Send back exactly the lines from the opening line of the records below through the one with "from pxr import".

[Rows from a 3D scene dataset]

-- start --

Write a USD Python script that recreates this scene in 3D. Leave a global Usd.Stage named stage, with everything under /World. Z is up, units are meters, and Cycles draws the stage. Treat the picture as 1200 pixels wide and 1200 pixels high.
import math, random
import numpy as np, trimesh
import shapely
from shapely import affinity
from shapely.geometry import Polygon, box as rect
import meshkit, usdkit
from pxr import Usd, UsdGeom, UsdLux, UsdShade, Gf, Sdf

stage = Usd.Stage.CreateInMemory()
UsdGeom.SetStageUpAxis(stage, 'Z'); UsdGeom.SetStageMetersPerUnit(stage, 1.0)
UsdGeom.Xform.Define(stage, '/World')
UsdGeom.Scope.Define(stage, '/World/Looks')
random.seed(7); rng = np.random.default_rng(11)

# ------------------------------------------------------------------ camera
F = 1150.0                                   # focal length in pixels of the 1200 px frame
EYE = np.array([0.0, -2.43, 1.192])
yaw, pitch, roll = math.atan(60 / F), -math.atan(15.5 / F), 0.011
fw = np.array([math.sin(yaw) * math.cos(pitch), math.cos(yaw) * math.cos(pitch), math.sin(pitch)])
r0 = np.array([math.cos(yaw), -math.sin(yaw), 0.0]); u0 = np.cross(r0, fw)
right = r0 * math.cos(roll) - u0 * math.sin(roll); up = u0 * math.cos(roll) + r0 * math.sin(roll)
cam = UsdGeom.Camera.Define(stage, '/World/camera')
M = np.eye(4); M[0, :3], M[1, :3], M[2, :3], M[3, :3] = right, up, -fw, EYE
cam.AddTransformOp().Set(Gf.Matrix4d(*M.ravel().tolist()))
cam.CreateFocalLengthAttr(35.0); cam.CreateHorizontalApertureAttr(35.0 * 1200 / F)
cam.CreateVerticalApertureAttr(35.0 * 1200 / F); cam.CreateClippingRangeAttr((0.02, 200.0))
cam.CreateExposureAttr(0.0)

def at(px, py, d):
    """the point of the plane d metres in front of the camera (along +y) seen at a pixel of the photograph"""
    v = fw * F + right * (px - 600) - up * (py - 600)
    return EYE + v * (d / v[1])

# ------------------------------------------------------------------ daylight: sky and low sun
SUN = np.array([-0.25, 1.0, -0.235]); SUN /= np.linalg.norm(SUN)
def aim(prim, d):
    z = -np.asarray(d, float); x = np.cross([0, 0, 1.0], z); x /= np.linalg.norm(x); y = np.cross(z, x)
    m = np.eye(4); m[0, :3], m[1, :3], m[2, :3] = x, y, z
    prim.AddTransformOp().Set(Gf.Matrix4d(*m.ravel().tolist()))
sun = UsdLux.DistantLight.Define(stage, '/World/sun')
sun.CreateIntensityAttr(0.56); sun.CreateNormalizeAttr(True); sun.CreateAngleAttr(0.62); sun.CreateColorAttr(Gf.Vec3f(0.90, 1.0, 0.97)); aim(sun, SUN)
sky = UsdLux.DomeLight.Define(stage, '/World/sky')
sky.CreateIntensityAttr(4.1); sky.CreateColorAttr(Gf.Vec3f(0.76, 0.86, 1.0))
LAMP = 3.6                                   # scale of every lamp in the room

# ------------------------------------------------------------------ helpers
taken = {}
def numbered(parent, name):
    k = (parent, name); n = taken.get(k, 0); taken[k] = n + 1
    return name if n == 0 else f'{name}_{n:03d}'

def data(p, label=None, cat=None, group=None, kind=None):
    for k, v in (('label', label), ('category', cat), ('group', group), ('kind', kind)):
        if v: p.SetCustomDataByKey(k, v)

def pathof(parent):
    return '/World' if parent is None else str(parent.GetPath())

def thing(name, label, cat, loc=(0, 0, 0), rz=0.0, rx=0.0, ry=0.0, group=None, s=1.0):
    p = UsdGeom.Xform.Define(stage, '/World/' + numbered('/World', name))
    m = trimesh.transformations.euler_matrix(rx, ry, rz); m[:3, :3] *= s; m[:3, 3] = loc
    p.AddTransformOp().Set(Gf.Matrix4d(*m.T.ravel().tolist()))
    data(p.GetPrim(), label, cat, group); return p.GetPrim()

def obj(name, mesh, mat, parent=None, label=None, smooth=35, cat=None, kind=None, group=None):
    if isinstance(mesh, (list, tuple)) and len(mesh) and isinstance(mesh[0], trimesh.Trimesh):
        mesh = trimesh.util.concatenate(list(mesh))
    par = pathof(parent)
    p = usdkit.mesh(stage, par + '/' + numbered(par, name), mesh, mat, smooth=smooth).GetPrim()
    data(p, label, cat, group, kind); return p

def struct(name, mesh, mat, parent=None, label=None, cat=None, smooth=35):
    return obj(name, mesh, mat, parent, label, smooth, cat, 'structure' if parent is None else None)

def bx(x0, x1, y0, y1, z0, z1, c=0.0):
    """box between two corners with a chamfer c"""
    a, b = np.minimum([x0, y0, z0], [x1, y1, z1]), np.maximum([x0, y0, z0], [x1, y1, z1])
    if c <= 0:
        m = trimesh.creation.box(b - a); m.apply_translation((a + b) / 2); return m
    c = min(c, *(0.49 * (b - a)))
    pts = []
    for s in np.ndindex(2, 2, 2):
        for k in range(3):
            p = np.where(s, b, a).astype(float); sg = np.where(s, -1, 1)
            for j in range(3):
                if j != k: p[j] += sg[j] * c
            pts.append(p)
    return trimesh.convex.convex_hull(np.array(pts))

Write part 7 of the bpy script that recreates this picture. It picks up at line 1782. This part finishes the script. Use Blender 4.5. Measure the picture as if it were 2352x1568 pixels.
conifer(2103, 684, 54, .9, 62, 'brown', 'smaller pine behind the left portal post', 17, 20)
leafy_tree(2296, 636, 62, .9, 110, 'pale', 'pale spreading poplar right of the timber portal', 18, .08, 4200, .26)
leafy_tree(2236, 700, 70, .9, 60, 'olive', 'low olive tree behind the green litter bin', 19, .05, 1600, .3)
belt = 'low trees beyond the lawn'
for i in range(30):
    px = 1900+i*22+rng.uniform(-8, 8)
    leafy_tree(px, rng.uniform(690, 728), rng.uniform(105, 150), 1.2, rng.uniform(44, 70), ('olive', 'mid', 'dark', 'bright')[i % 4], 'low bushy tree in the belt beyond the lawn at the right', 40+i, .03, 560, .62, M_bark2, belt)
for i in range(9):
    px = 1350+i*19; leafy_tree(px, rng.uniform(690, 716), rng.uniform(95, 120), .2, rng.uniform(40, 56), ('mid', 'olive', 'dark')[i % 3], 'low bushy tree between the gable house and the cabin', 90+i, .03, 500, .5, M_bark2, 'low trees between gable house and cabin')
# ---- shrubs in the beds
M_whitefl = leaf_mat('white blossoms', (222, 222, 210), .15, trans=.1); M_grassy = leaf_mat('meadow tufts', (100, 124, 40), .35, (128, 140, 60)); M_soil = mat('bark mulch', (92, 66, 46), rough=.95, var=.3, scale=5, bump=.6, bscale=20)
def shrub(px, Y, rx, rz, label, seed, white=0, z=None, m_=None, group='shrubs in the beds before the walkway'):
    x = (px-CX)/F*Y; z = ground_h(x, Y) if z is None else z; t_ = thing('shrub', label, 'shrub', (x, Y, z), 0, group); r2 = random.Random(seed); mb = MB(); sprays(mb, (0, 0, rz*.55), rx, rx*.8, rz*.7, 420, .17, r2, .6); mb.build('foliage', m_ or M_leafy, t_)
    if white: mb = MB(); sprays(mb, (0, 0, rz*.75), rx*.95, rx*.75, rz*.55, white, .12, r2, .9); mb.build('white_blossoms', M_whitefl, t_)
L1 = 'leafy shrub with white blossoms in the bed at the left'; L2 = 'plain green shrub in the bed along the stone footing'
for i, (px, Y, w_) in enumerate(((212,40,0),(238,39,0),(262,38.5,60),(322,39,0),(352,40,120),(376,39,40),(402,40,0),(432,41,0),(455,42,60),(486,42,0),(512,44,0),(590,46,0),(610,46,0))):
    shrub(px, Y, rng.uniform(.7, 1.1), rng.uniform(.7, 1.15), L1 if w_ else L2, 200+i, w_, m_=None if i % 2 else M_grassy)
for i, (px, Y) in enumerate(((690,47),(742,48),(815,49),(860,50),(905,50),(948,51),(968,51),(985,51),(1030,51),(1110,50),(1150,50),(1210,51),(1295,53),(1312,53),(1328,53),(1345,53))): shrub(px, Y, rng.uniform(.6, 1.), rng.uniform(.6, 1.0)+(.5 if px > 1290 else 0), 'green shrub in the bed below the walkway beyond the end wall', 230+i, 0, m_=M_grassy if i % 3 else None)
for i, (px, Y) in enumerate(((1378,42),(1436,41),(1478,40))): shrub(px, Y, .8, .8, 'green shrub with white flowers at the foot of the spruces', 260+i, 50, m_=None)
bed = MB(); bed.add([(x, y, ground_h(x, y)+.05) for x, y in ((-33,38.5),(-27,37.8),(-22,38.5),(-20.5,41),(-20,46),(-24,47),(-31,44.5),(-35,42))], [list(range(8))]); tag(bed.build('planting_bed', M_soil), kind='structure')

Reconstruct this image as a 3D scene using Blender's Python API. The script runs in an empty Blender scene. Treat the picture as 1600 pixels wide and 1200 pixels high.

-- end --

[RESULT OF THE TASK]
Write a USD Python script that recreates this scene in 3D. Leave a global Usd.Stage named stage, with everything under /World. Z is up, units are meters, and Cycles draws the stage. Treat the picture as 1200 pixels wide and 1200 pixels high.
import math, random
import numpy as np, trimesh
import shapely
from shapely import affinity
from shapely.geometry import Polygon, box as rect
import meshkit, usdkit
from pxr import Usd, UsdGeom, UsdLux, UsdShade, Gf, Sdf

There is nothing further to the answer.